Review: An excellent collection which highlights the grislier, taboo aspects of fairy tales that are often sanitised for today's consumption. As well as traditional versions of the most popular fairy stories, editor Maria Tatar has also included feminist re-tellings of "Bluebeard" and "Beauty and the Beast" by Margaret Atwood and Angela Carter. This fascinating anthology helps to deepen our understanding of the cultural implications of the fairy tale form, and includes essays from important contributors to the field such as Vladmir Propp, Bruno Bettelheim and Marina Warner. If you thought that fairy tales were just for children, then you'll find this collection an eye opening experience.

Rating: 5 stars
Summary: Fairy Tale Feast
Review: I used this volume in a college course and expected a real snooze.
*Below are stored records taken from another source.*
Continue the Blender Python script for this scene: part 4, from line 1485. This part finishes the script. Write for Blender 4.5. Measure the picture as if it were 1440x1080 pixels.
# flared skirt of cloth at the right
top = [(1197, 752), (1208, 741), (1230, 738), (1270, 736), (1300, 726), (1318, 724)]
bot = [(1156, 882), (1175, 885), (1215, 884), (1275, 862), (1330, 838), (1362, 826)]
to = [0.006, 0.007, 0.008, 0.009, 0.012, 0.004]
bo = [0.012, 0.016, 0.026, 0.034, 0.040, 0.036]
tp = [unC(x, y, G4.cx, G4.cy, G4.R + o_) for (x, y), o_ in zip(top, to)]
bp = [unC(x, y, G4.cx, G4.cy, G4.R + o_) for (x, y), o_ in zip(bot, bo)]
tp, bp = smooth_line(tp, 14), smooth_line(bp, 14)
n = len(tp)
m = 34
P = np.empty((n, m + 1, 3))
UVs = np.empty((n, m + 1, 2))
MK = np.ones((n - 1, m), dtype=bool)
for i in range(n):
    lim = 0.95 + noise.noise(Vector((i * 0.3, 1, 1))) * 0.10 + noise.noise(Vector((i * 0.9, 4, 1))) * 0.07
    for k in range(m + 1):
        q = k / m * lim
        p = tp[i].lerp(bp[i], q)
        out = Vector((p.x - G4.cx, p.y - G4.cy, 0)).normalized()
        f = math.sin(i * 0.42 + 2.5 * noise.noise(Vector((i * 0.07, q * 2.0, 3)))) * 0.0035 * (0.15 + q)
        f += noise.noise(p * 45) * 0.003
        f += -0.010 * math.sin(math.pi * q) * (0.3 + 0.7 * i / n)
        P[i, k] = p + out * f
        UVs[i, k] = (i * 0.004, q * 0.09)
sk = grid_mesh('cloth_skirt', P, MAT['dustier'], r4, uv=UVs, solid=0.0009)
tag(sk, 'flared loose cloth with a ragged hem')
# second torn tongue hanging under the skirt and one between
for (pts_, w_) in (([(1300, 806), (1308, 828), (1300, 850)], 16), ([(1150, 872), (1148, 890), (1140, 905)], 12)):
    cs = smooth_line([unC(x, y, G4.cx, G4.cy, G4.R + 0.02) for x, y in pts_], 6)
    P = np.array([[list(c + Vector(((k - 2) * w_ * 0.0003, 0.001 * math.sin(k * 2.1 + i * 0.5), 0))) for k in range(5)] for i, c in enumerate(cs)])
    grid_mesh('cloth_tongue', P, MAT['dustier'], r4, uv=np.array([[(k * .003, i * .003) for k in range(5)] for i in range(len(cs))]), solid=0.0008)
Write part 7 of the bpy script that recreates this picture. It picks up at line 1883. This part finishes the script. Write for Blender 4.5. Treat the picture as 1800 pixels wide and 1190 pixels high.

But, to my surprise, the stories were enticing and the intros even better! I highly recommend this anothology to any curious learner, for study or for pleasure!!

Rating: 5 stars
Summary: excellent introduction to folklore
Review: I was glad to find this volume, which offers different versions of popular fairy tales and shows their cultural variation. Commentary is helpful and to the point, with good bibliographical resources. I needed to find a guide to Cinderella stories and this gave me just what I needed and more. A good antidote to Bettelheim's overly Freudian interpretations of fairy tales.

Rating: 5 stars
Summary: Good resource for beginning fairy tale scholars
Review: Tatar has contributed several works to fairy tale scholarship, but this is one of the best for an introductory course. The book offers essays and fictional variations for well known fairy tales including Snow White, Little Red Riding Hood, Cinderella, Hansel and Gretel, Bluebeard, etc. The collection includes a story by Margaret Atwood, poetry by Anne Sexton, and more traditional versions of the tales from older sources. New translations by Tatar of some tales are also presented. I highly recommend this book.